From the first three opening chapters, which present the details of three open cases that land at Mr Brodie’s door, Atkinson’s relaxed, warm and straight talking style drags you into the lives of the characters and keeps you needing to know what happened so that you can say ‘case closed’ at the end.
For an ex-army, ex-police and current private detective Jackson Brodie is quite a lovable character, maybe a little soft, but definitely in the British Bumbling Detective mould.
The story flips from one character’s view point to the next all being held together with a connection to Jackson though that is rarely the only connection. As it flips, it sometimes rewinds events so you can see that part of the story from the other side. Atkinson is an excellent storyteller and keeps all the elements moving along even when she seems to be going back to tell the reader something they think they already know.
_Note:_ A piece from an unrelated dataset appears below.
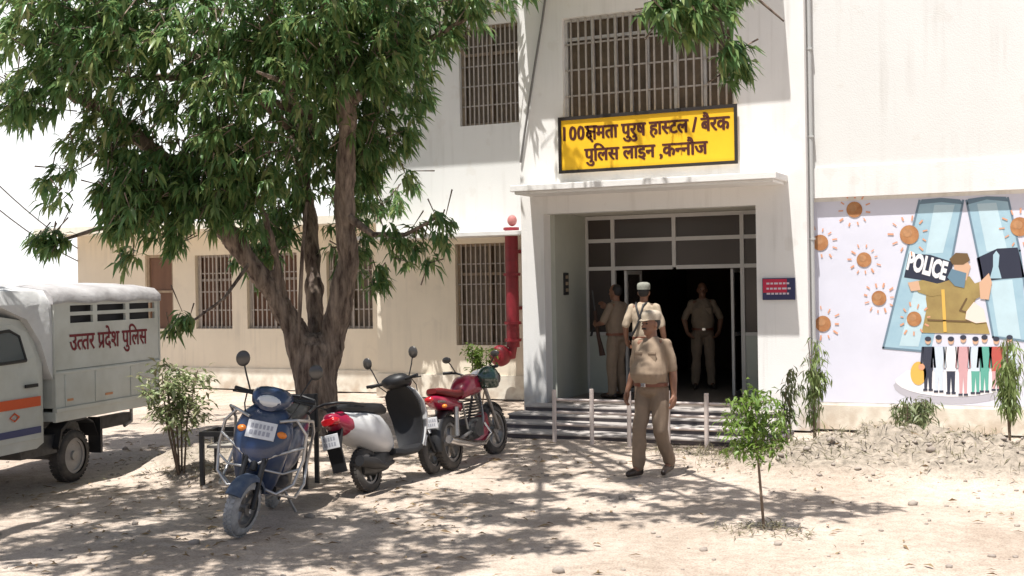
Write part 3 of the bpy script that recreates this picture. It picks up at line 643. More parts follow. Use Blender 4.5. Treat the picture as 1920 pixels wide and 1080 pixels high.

For all its emotion there is lots of humour that comes from Atkinson’s narration and Brodie’s whit. Though there is one thread that border on the ridiculous and I’d like to have seen it treated more seriously. But that might be because Atkinson is such a good writer that I’d love to read her going darker.
Both moving and tightly packed this is a wonderful novel to read when all the gritty crime novels get too much. I’m itching to get on with the next one to see what web Jackson ends up entangled in next.